Davies, the undisputed leader of the Moles, is usually hailed as just another misunderstood songwriter with enough distinctive quirks and Brian Wilson obsessions to keep him in conversation with similar orchestral madcaps like the High Llamas’ Sean O’Hagan and power-pop progenies like Jason Falkner. With the Moles, all of that ambition was on display and then some. The variety through which the Moles cavort on Untune the Sky is exhaustive and can easily throw off even the most seasoned pop-psych listener with its ever shifting mood. Within the first two songs alone one can point out such extremes. “Bury Me Happy,” the epitome of Aussie heat-stroke melancholy, aligns the Moles with any number of extant Flying Nun troops from New Zealand. Shuffling guitars, trebled and sparkling, bubbling organs coding out parade routes, sunshine harmonies met with sobering lyrics—all find some connection to the Chills-Bats-Clean axis. But just as much comfort is found in Davies’ meadow traipsing psychology. “Tendrils and Paracetamol,” a raging stampede of motley free-range Sonic Youth histrionics grazing on the Southern Hemisphere, eventually descends into even stranger climes as the tempo goes awry, distorted and pitched to sound like the band is getting tangled in their own tape reels. Further depth charges come in the form of the proto-grunge dirge “The Crown Souls” and the fuzz-crusted endless hooray of “Surf’s Up,” though in all of these searing moments of bleak devastation there’s a beacon of melody that always rises to the surface.

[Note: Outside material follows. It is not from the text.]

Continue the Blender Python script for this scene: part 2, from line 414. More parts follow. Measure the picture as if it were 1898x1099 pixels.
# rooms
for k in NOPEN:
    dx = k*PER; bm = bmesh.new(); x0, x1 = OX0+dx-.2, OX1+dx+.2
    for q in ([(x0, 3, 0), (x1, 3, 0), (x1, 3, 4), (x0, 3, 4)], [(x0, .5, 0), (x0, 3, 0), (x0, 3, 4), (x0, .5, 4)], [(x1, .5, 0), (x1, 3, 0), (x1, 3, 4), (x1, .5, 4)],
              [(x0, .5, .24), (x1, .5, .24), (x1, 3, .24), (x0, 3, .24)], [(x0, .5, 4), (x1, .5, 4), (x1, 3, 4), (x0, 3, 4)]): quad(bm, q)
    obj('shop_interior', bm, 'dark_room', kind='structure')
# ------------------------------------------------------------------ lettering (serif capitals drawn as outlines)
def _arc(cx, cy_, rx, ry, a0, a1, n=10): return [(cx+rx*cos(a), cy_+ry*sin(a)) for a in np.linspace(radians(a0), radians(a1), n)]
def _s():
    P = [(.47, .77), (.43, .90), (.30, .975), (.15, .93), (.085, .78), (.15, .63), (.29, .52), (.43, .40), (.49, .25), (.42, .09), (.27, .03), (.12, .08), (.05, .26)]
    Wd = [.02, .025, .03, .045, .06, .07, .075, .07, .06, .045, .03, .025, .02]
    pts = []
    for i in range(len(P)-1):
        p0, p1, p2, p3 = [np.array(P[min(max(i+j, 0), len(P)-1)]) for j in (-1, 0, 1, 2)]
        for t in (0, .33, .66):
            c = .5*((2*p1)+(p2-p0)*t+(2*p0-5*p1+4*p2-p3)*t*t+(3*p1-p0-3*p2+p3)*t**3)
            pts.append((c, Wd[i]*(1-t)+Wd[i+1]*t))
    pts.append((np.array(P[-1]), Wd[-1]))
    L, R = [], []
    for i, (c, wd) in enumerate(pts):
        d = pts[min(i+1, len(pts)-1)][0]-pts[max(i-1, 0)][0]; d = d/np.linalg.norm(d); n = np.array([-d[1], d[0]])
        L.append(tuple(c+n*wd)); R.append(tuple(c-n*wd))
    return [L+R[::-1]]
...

Expecting a modal flux between pastoral pop and blistering lysergic riffage would be doing Untune the Sky a disservice. While much of what makes the Moles precious exists within that modest display of knick-knack spontaneity on catchier than the plague nuggets like “Rebecca” and “Europe by Car”—the equivalent to “Tally Ho” and “Oddity”—what makes the Moles influential lies in Davies’ condensed chamber orchestra. “Lonely Hearts Get What They Deserve,” begins as either hymnal or shanty depending on perception, but slowly, piano is added, vocals are treated, guitars intertwined, movements met and raised, and a small choir comes onboard to finish the whisky and the elegance of Davies’ crescendo. That attention to detail and compositional chops, no matter how scruffy the recordings or the band, is why Untune the Sky remains an anomaly even today, and likely (but hopefully not) to burrow back into obscurity for a third time.